▶ _INFORMATION PROVIDED_
__________

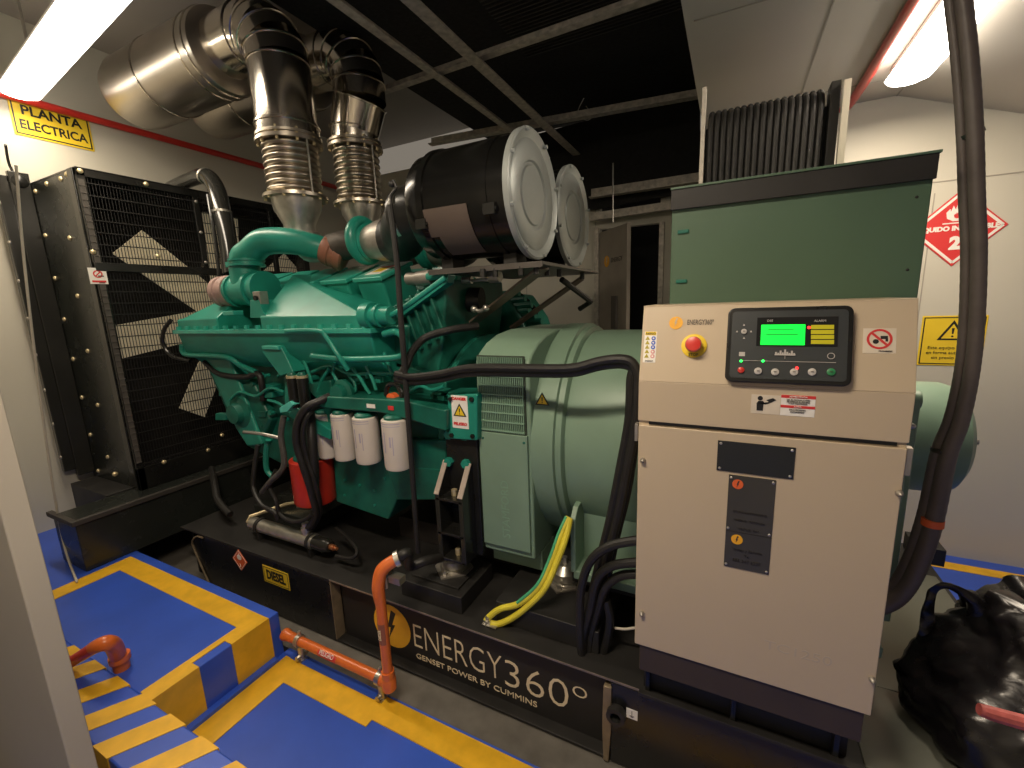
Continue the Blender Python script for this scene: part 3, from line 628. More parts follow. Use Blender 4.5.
# horizontal grey crossover pipe & black hoses behind
b=B().cyl(A(442,300,1.95),A(470,299,2.0),.05,n=18); E_('crossover_pipe',b,CAST,0)
b=B().cyl(A(466,300,1.98),A(482,300,2.0),.065,n=18); E_('crossover_sleeve',b,RUB,0)
b=B().tube([A(474,309,1.85),A(480,311,1.85),A(486,308,1.85)],.010,n=8).sph(A(474,309,1.85),.018).sph(A(486,308,1.85),.018); E_('linkage',b,STEEL,0)
b=B().cyl(A(418,279,1.72),A(432,277,1.72),.035,n=16).cyl(A(408,279,1.75),A(420,279,1.75),.03,n=16); E_('air_fitting',b,CAST,0)
b=B().tube([A(428,277,1.7),A(446,274,1.7)],.02,n=10,smooth=False); E_('air_pipe',b,TEAL,0)
b=B().cyl(A(463,280,1.85),A(472,280,1.85),.018,n=10).cyl(A(490,277,1.85),A(500,276,1.85),.03,n=10).tube([A(470,281,1.85),A(498,278,1.85)],.008,n=6,smooth=False); E_('control_rod',b,STEEL,0)
# dense side detail: fuel pump, small pipes and cover plates
b=B().px([(300,385),(330,380),(335,408),(318,412),(300,405)],1.60,1.72); E_('fuel_pump',b,TEALD,.01)
b=B().lathe(A(345,392,1.60),(0,-1,0),[(0,.07),(.02,.07),(.03,.05),(.06,.045)],20); E_('pump_flange',b,TEALD,0)
b=B().px([(222,385),(252,382),(270,420),(262,440),(246,440)],1.64,1.72); E_('water_pump_housing',b,TEALD,.02)
b=B().lathe(A(243,412,1.64),(0,-1,0),[(0,.10),(.02,.10),(.035,.07),(.07,.06),(.075,.02)],22); E_('water_pump',b,TEALD,0)
random.seed(11)
for k in range(26):
    u=random.uniform(215,440); v=random.uniform(366,404) if u>300 else random.uniform(372,420)
    w=random.uniform(4,11); h=random.uniform(4,9); yy=random.uniform(1.62,1.68)
    b=B().px([(u,v),(u+w,v+1),(u+w,v+h),(u,v+h)],yy,1.72); E_('side_cover',b,random.choice([TEAL,TEALD,TEALD]),.006)
for k in range(40):
    u=random.uniform(215,445); v=random.uniform(362,410) if u>300 else random.uniform(366,430)
    p=A(u,v,1.665); b=B().cyl(p,p-Y*.03,random.uniform(.010,.02),n=8); E_('plug_bolt',b,random.choice([TEAL,TEALD,TEALD,TEALD]),0)
for pts in ([(300,352),(306,366),(312,385),(308,398)],[(330,368),(322,380),(318,392)],[(335,362),(333,372),(338,382),(346,390),(354,392),(355,385),(348,374),(340,366)],[(352,368),(360,378),(366,388),(370,394)],[(366,366),(372,378),(376,390)],[(312,372),(330,366),(350,374),(372,373),(394,374)],[(278,376),(290,366),(302,362),(330,360)],[(230,400),(240,392),(256,396),(270,388),(284,392)],[(384,352),(388,364),(392,374)],[(268,400),(280,404),(292,414)],[(410,392),(420,386),(432,390),(444,386)]):
    b=B().tube([A(u,v,1.60+.004*i) for i,(u,v) in enumerate(pts)],.009,n=8); E_('injector_line',b,TEAL,0)
b=B().px([(284,382),(305,384),(318,398),(330,408),(330,440),(316,428),(300,412),(284,405)],1.60,1.68); E_('filter_head',b,TEAL,.01)
b=B().px([(316,396),(400,400),(446,410),(446,432),(412,421),(380,413),(318,408)],1.53,1.72); fh=E_('filter_rail',b,TEALD,.01)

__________

▶ _GIVEN REQUEST_
Give back the whole listing as it stands, minus its pictures.

▶ _TASK RESULT_
Continue the Blender Python script for this scene: part 3, from line 628. More parts follow. Use Blender 4.5.
# horizontal grey crossover pipe & black hoses behind
b=B().cyl(A(442,300,1.95),A(470,299,2.0),.05,n=18); E_('crossover_pipe',b,CAST,0)
b=B().cyl(A(466,300,1.98),A(482,300,2.0),.065,n=18); E_('crossover_sleeve',b,RUB,0)
b=B().tube([A(474,309,1.85),A(480,311,1.85),A(486,308,1.85)],.010,n=8).sph(A(474,309,1.85),.018).sph(A(486,308,1.85),.018); E_('linkage',b,STEEL,0)
b=B().cyl(A(418,279,1.72),A(432,277,1.72),.035,n=16).cyl(A(408,279,1.75),A(420,279,1.75),.03,n=16); E_('air_fitting',b,CAST,0)
b=B().tube([A(428,277,1.7),A(446,274,1.7)],.02,n=10,smooth=False); E_('air_pipe',b,TEAL,0)
b=B().cyl(A(463,280,1.85),A(472,280,1.85),.018,n=10).cyl(A(490,277,1.85),A(500,276,1.85),.03,n=10).tube([A(470,281,1.85),A(498,278,1.85)],.008,n=6,smooth=False); E_('control_rod',b,STEEL,0)
# dense side detail: fuel pump, small pipes and cover plates
b=B().px([(300,385),(330,380),(335,408),(318,412),(300,405)],1.60,1.72); E_('fuel_pump',b,TEALD,.01)
b=B().lathe(A(345,392,1.60),(0,-1,0),[(0,.07),(.02,.07),(.03,.05),(.06,.045)],20); E_('pump_flange',b,TEALD,0)
b=B().px([(222,385),(252,382),(270,420),(262,440),(246,440)],1.64,1.72); E_('water_pump_housing',b,TEALD,.02)
b=B().lathe(A(243,412,1.64),(0,-1,0),[(0,.10),(.02,.10),(.035,.07),(.07,.06),(.075,.02)],22); E_('water_pump',b,TEALD,0)
random.seed(11)
for k in range(26):
    u=random.uniform(215,440); v=random.uniform(366,404) if u>300 else random.uniform(372,420)
    w=random.uniform(4,11); h=random.uniform(4,9); yy=random.uniform(1.62,1.68)
    b=B().px([(u,v),(u+w,v+1),(u+w,v+h),(u,v+h)],yy,1.72); E_('side_cover',b,random.choice([TEAL,TEALD,TEALD]),.006)
for k in range(40):
    u=random.uniform(215,445); v=random.uniform(362,410) if u>300 else random.uniform(366,430)
    p=A(u,v,1.665); b=B().cyl(p,p-Y*.03,random.uniform(.010,.02),n=8); E_('plug_bolt',b,random.choice([TEAL,TEALD,TEALD,TEALD]),0)
for pts in ([(300,352),(306,366),(312,385),(308,398)],[(330,368),(322,380),(318,392)],[(335,362),(333,372),(338,382),(346,390),(354,392),(355,385),(348,374),(340,366)],[(352,368),(360,378),(366,388),(370,394)],[(366,366),(372,378),(376,390)],[(312,372),(330,366),(350,374),(372,373),(394,374)],[(278,376),(290,366),(302,362),(330,360)],[(230,400),(240,392),(256,396),(270,388),(284,392)],[(384,352),(388,364),(392,374)],[(268,400),(280,404),(292,414)],[(410,392),(420,386),(432,390),(444,386)]):
    b=B().tube([A(u,v,1.60+.004*i) for i,(u,v) in enumerate(pts)],.009,n=8); E_('injector_line',b,TEAL,0)
b=B().px([(284,382),(305,384),(318,398),(330,408),(330,440),(316,428),(300,412),(284,405)],1.60,1.68); E_('filter_head',b,TEAL,.01)
b=B().px([(316,396),(400,400),(446,410),(446,432),(412,421),(380,413),(318,408)],1.53,1.72); fh=E_('filter_rail',b,TEALD,.01)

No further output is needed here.